>>>>
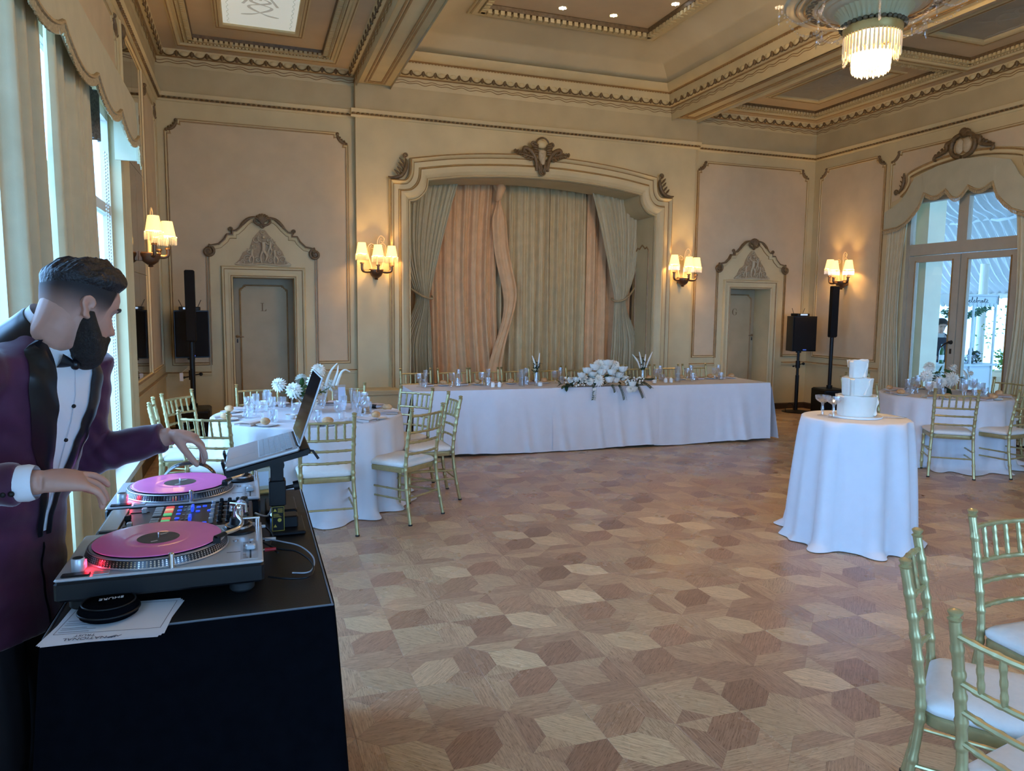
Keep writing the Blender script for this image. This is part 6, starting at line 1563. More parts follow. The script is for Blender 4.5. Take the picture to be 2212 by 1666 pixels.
col_speaker(-.655, 9.55, 'black column loudspeaker on a subwoofer left of the L door', 1.24, 2.085)
col_speaker(8.78, 9.42, 'tall black column loudspeaker under the right wall sconce', 1.27, 2.09, radians(-15))
def box_speaker(x, y, lab, rz, z0, z1, w):
    t = empty('box_loudspeaker', (x, y, z0), rz, lab, 'loudspeaker', 'box loudspeakers on stands'); h = z1-z0; hw = w/2
    m = MB(); m.prism([(-hw, -.16), (hw, -.16), (hw*.72, .14), (-hw*.72, .14)], 0, h); m.build('cabinet', BLACKPL, t)
    m = MB(); m.cbox(-hw+.01, hw-.01, -.175, -.16, .015, h-.015, .006); m.build('grille', BLACKMESH, t)
    m = MB(); m.box(-.03, .03, -.178, -.175, .02, .035); m.build('badge_plate', mat('blue_badge', (.05, .09, .35), .4, emit=(.1, .2, .9), estr=.3), t)
    return t
def spk_stand(x, y, h, lab, tripod):
    t = empty('speaker_stand', (x, y, 0), 0, lab, 'speaker stand', 'speaker stands')
    m = MB(); m.cyl((0, 0, .02), (0, 0, h-.001), .022, n=14); m.cyl((0, 0, 0), (0, 0, .62), .030, n=14); m.cyl((0, 0, h-.03), (0, 0, h-.0005), .045, n=14); m.build('pole', BLACKPL, t, 40)
    m = MB(); m.cyl((.03, 0, .80), (.10, -.01, .81), .008, n=8); m.ball((.105, -.01, .81), .024, 10, 8); m.cyl((-.03, 0, .78), (-.085, 0, .77), .008, n=8); m.ball((-.09, 0, .77), .016, 10, 8); m.cyl((0, 0, .74), (0, 0, .86), .036, n=14); m.build('clamp_knob', BLACKPL, t, 50)
    m = MB(); m.lathe([(0, .0), (.22, .0), (.225, .010), (.21, .018), (.05, .035), (0, .04)], 32); m.build('base_plate', BLACKPL, t, 40)
    return t
spk_stand(8.60, 9.96, 1.025, 'black round-based pole stand under the speaker right of the G door', 0); box_speaker(8.60, 9.96, 'black box loudspeaker on a pole stand right of the G door', radians(-10), 1.025, 1.60, .42)
spk_stand(-.70, 10.06, 1.025, 'black pole stand of the speaker in the left corner', 0); box_speaker(-.70, 10.06, 'black box loudspeaker in the left corner behind the column', radians(10), 1.025, 1.61, .40)
def receiver(x, y, z, lab):
    t = empty('wireless_receiver', (x, y, z), 0, lab, 'receiver', 'receivers on the box loudspeakers'); m = MB(); m.cbox(-.12, .12, -.09, .09, 0, .045, .006); m.build('case', DARKMETAL, t)
    m = MB(); m.box(-.07, .07, -.092, -.09, .012, .036); m.build('display', mat('receiver_display', (.3, .4, .5), .3, emit=(.5, .7, 1), estr=.5), t)
    m = MB(); m.cyl((-.09, .05, .04), (-.13, .05, .13), .004, n=6); m.cyl((.09, .05, .04), (.13, .05, .13), .004, n=6); m.build('aerial', BLACKPL, t)
receiver(8.60, 9.96, 1.601, 'small black receiver with aerials on the speaker right of the G door'); receiver(-.70, 10.06, 1.611, 'small black receiver with aerials on the left corner speaker')
m = MB(); m.tube(spline([(8.35, 9.9, .012), (8.36, 9.92, .10), (8.45, 9.93, .16), (8.52, 9.92, .10), (8.55, 9.93, .04), (8.7, 9.75, .04), (8.85, 9.7, .09), (8.98, 9.75, .012), (8.95, 9.95, .012)], 8), .006, 6); tag(m.build('speaker_cable', RUBBER), 'black cable looping on the floor round the right speaker stand', 'cable')
m = MB(); m.box(-.02, .02, -.004, .004, -.05, .05); o = m.build('equipment_tag', PAPER); o.location = (-.80, 9.80, .80)
m = MB(); m.cyl((-.80, 9.80, .85), (-.735, 9.96, .90), .002, n=4); o2 = m.build('tag_string', CABLEW); tag(o, 'small white tag hanging from the left speaker stand', 'tag'); o2.parent = o; o2.matrix_parent_inverse = Matrix.Translation((.80, -9.80, -.80))
# ============================================================ DJ TABLE
TX0, TX1, TY0, TY1, TZ = -.430, .171, 1.747, 2.94, .955
dt = empty('dj_table', ((TX0+TX1)/2, (TY0+TY1)/2, 0), 0, 'folding table in black cloth carrying the turntables', 'table')
def tb(m): return m.xf(Matrix.Translation((-(TX0+TX1)/2, -(TY0+TY1)/2, 0)))
m = MB(); m.cbox(TX0, TX1, TY0, TY1, TZ-.035, TZ-.002, .004); tb(m).build('tabletop', BLACKVINYL, dt)
for sx in (TX0+.05, TX1-.05):
    for sy in (TY0+.06, TY1-.06): m = MB(); m.cyl((sx, sy, 0), (sx, sy, TZ-.035), .016, n=10); tb(m).build('leg', DARKMETAL, dt)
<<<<
_Instructions to follow_. Without the pictures, write out all of the material exactly.

_Written response_.
Keep writing the Blender script for this image. This is part 6, starting at line 1563. More parts follow. The script is for Blender 4.5. Take the picture to be 2212 by 1666 pixels.
col_speaker(-.655, 9.55, 'black column loudspeaker on a subwoofer left of the L door', 1.24, 2.085)
col_speaker(8.78, 9.42, 'tall black column loudspeaker under the right wall sconce', 1.27, 2.09, radians(-15))
def box_speaker(x, y, lab, rz, z0, z1, w):
    t = empty('box_loudspeaker', (x, y, z0), rz, lab, 'loudspeaker', 'box loudspeakers on stands'); h = z1-z0; hw = w/2
    m = MB(); m.prism([(-hw, -.16), (hw, -.16), (hw*.72, .14), (-hw*.72, .14)], 0, h); m.build('cabinet', BLACKPL, t)
    m = MB(); m.cbox(-hw+.01, hw-.01, -.175, -.16, .015, h-.015, .006); m.build('grille', BLACKMESH, t)
    m = MB(); m.box(-.03, .03, -.178, -.175, .02, .035); m.build('badge_plate', mat('blue_badge', (.05, .09, .35), .4, emit=(.1, .2, .9), estr=.3), t)
    return t
def spk_stand(x, y, h, lab, tripod):
    t = empty('speaker_stand', (x, y, 0), 0, lab, 'speaker stand', 'speaker stands')
    m = MB(); m.cyl((0, 0, .02), (0, 0, h-.001), .022, n=14); m.cyl((0, 0, 0), (0, 0, .62), .030, n=14); m.cyl((0, 0, h-.03), (0, 0, h-.0005), .045, n=14); m.build('pole', BLACKPL, t, 40)
    m = MB(); m.cyl((.03, 0, .80), (.10, -.01, .81), .008, n=8); m.ball((.105, -.01, .81), .024, 10, 8); m.cyl((-.03, 0, .78), (-.085, 0, .77), .008, n=8); m.ball((-.09, 0, .77), .016, 10, 8); m.cyl((0, 0, .74), (0, 0, .86), .036, n=14); m.build('clamp_knob', BLACKPL, t, 50)
    m = MB(); m.lathe([(0, .0), (.22, .0), (.225, .010), (.21, .018), (.05, .035), (0, .04)], 32); m.build('base_plate', BLACKPL, t, 40)
    return t
spk_stand(8.60, 9.96, 1.025, 'black round-based pole stand under the speaker right of the G door', 0); box_speaker(8.60, 9.96, 'black box loudspeaker on a pole stand right of the G door', radians(-10), 1.025, 1.60, .42)
spk_stand(-.70, 10.06, 1.025, 'black pole stand of the speaker in the left corner', 0); box_speaker(-.70, 10.06, 'black box loudspeaker in the left corner behind the column', radians(10), 1.025, 1.61, .40)
def receiver(x, y, z, lab):
    t = empty('wireless_receiver', (x, y, z), 0, lab, 'receiver', 'receivers on the box loudspeakers'); m = MB(); m.cbox(-.12, .12, -.09, .09, 0, .045, .006); m.build('case', DARKMETAL, t)
    m = MB(); m.box(-.07, .07, -.092, -.09, .012, .036); m.build('display', mat('receiver_display', (.3, .4, .5), .3, emit=(.5, .7, 1), estr=.5), t)
    m = MB(); m.cyl((-.09, .05, .04), (-.13, .05, .13), .004, n=6); m.cyl((.09, .05, .04), (.13, .05, .13), .004, n=6); m.build('aerial', BLACKPL, t)
receiver(8.60, 9.96, 1.601, 'small black receiver with aerials on the speaker right of the G door'); receiver(-.70, 10.06, 1.611, 'small black receiver with aerials on the left corner speaker')
m = MB(); m.tube(spline([(8.35, 9.9, .012), (8.36, 9.92, .10), (8.45, 9.93, .16), (8.52, 9.92, .10), (8.55, 9.93, .04), (8.7, 9.75, .04), (8.85, 9.7, .09), (8.98, 9.75, .012), (8.95, 9.95, .012)], 8), .006, 6); tag(m.build('speaker_cable', RUBBER), 'black cable looping on the floor round the right speaker stand', 'cable')
m = MB(); m.box(-.02, .02, -.004, .004, -.05, .05); o = m.build('equipment_tag', PAPER); o.location = (-.80, 9.80, .80)
m = MB(); m.cyl((-.80, 9.80, .85), (-.735, 9.96, .90), .002, n=4); o2 = m.build('tag_string', CABLEW); tag(o, 'small white tag hanging from the left speaker stand', 'tag'); o2.parent = o; o2.matrix_parent_inverse = Matrix.Translation((.80, -9.80, -.80))
# ============================================================ DJ TABLE
TX0, TX1, TY0, TY1, TZ = -.430, .171, 1.747, 2.94, .955
dt = empty('dj_table', ((TX0+TX1)/2, (TY0+TY1)/2, 0), 0, 'folding table in black cloth carrying the turntables', 'table')
def tb(m): return m.xf(Matrix.Translation((-(TX0+TX1)/2, -(TY0+TY1)/2, 0)))
m = MB(); m.cbox(TX0, TX1, TY0, TY1, TZ-.035, TZ-.002, .004); tb(m).build('tabletop', BLACKVINYL, dt)
for sx in (TX0+.05, TX1-.05):
    for sy in (TY0+.06, TY1-.06): m = MB(); m.cyl((sx, sy, 0), (sx, sy, TZ-.035), .016, n=10); tb(m).build('leg', DARKMETAL, dt)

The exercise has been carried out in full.